Hi, I'm Ash. I'm just going to quit the jibber jabber and get right down to it. I'm 57% sure I like girls way more than I like boys... :eusa_doh: Well that sounded stupid. Ok, so..... Basically since around 13-14 I started to have contradicting thoughts to everything I was taught. I was sent to Catholic school and taken to church all my life so of course I was told that homosexuality was an abomination. When boys asked me out I said sure and went along with it but I never really had any interest in them. Around my third boyfriend, a nice Scottish boy who was a devout Christain, I started to realize that I just didn't feel any spark when we kissed. In fact I was grossed out a few times and didn't understand why. Then something happened around 11th grade. I met a girl, and she became one of my best friends. I looked forward to seeing her every day and even got butterflies in my stomach talking to her. Once I even had a dream about kissing her.... I felt like I was wrong for this. Everything I learned everything I was taught, it's like I just threw all my morals out the window... Well recently there was one boy I thought I really liked, so much so that I made the first move and asked him out. We dated for a few months, but even though we hugged and kissed and such, after a while I just... Let him go... And now here I am. I have conflicting feelings about everything. Sometimes I still feel like I may like guys... But I feel a stronger connection with females. I came out to my Grandparents a few hours ago that I may be Bi but am still trying to figure out who I am. A few of my friends are fully aware of my sexuality confusion and most are supportive. I haven't told anyone else. Most of my family is homophobic. So yea.... I guess you could say I'm unsure of myself..

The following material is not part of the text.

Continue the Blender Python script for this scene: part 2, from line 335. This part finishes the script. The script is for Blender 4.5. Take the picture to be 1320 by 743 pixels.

I come from a socially conservative family; I know exactly what you're talking about. I'm not sure whether my parents will be fully supportive, tacitly accepting, or outright rejecting of me if I come out. Hopefully we can get through this...
Well, I'd like to welcome you to the site with gratitude. Might seem a bit scaory at first, but It's a nice place once you get to know people. (*hug*)
Welcome I was brought up in quite a liberal and atheist family and my initial attempt to come out to my folks did not go down well... Actually it was less of me coming out and more of an intervention thinking about it now. Freaked me out so much I went back in the closet and tried to be straight for 10 years lol. I'd focus less on the coming out and more on just trying to understand and accept yourself. Coming out can come after all that, you'll know when you are ready Hope your ok and if you ever need a chat feel free to message me.